Her clash with No.12 seed Jelena Ostapenko on No.1 Court looks grand, an incendiary contest between the experienced Slovak who’s a rare study in intensity and last year’s Roland-Garros champion, a gloriously uninhibited ball striker who thinks she’s rediscovering her inspirational Paris 2017 best.

“She's playing aggressive, with no fear, she’s just going for it,” noted Cibulkova. “It's going to be a match with a lot of aggressive rallies, a lot of winners.” Oh, this should be a lot of fun.

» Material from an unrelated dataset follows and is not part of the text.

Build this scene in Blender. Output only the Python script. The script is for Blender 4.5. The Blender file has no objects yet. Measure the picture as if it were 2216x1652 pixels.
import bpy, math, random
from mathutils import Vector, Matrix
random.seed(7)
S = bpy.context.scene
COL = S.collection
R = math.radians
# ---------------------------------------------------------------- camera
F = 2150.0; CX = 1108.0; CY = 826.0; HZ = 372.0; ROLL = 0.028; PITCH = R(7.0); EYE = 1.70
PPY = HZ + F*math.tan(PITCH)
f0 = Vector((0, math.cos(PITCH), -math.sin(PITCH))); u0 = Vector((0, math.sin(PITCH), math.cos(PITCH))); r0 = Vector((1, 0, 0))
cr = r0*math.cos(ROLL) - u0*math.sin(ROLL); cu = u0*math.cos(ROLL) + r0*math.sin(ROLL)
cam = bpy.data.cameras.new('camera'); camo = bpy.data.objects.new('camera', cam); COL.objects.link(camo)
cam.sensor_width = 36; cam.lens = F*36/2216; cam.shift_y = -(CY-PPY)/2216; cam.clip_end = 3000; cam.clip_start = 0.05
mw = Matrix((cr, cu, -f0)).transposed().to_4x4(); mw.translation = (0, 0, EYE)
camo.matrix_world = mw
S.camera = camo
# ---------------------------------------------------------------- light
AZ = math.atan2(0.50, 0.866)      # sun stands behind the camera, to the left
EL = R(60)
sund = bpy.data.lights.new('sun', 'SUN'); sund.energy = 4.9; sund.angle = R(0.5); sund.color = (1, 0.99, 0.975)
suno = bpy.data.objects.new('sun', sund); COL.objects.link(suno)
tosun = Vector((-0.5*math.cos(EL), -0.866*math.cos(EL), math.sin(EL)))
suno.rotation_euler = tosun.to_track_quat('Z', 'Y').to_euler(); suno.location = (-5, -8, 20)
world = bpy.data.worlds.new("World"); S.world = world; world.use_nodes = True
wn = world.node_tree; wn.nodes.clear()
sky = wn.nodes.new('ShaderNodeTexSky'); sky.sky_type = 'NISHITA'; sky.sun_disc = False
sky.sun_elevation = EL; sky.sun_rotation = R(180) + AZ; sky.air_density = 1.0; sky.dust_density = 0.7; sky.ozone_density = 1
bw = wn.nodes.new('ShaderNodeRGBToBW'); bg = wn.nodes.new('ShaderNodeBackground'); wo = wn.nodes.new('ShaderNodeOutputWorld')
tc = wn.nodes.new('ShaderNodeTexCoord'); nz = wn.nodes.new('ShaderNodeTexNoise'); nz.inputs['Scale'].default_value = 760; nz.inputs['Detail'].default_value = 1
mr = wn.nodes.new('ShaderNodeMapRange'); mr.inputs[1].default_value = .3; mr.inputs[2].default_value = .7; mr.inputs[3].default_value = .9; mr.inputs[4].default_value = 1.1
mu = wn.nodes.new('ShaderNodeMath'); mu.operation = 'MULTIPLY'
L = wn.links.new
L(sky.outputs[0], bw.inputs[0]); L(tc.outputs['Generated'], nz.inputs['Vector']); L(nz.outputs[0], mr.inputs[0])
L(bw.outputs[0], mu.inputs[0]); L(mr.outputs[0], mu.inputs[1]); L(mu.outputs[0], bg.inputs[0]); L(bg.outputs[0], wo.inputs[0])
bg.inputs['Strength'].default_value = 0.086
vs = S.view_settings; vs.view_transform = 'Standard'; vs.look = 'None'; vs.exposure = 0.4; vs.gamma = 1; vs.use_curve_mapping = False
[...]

As should the Centre Court duel between No.14 seed Daria Kasatkina, a young Russian whose game is sprinkled with inventive stardust, and Angelique Kerber, like Williams a performer with an impeccable pedigree as a double Grand Slam winner, a finalist here in 2016 and at No.11 the top remaining seed.

DARIA KASATKINA

Like Ostapenko, Kasatkina is a prospect full of Eastern promise but she has more in her game than power and daring; there’s also a finesse and delicacy to her varied shotmaking which prompted her to declare cheerily yesterday: “I’m like an artist and I’m playing with the heart. I’m not boring in life and I’m not boring on the court.”

In fact, reckoned ‘Dasha’, she’s “completely crazy”. She then did her best to prove it by offering a long, enthusiastic explanation about how she’d play against herself in a vast room for hours on end, hitting the ball against the wall and chasing it just to be able to perfect a tweener.

Julia Goerges, the No.13 seed, and Kiki Bertens, the No.20 seed, our final two combatants on No.1 Court, are a bit more straightforward than that. Two of the three biggest ace-servers in this year’s tournament - Goerges has 41, Serena Williams 32 and Bertens 28 - this will be an arm-wrestle to get on the front foot.

“I’m a pretty aggressive player, with big weapons, trying to be the one who’s dominant. I want to take it in my hands,” said Goerges. Which is pretty much what Bertens will be plotting too, having prevailed in their two previous encounters.

So good luck to them both then as they offer up something the FIFA World Cup couldn’t in their tear-stained nations - a good old-fashioned Germany versus Netherlands sporting collision!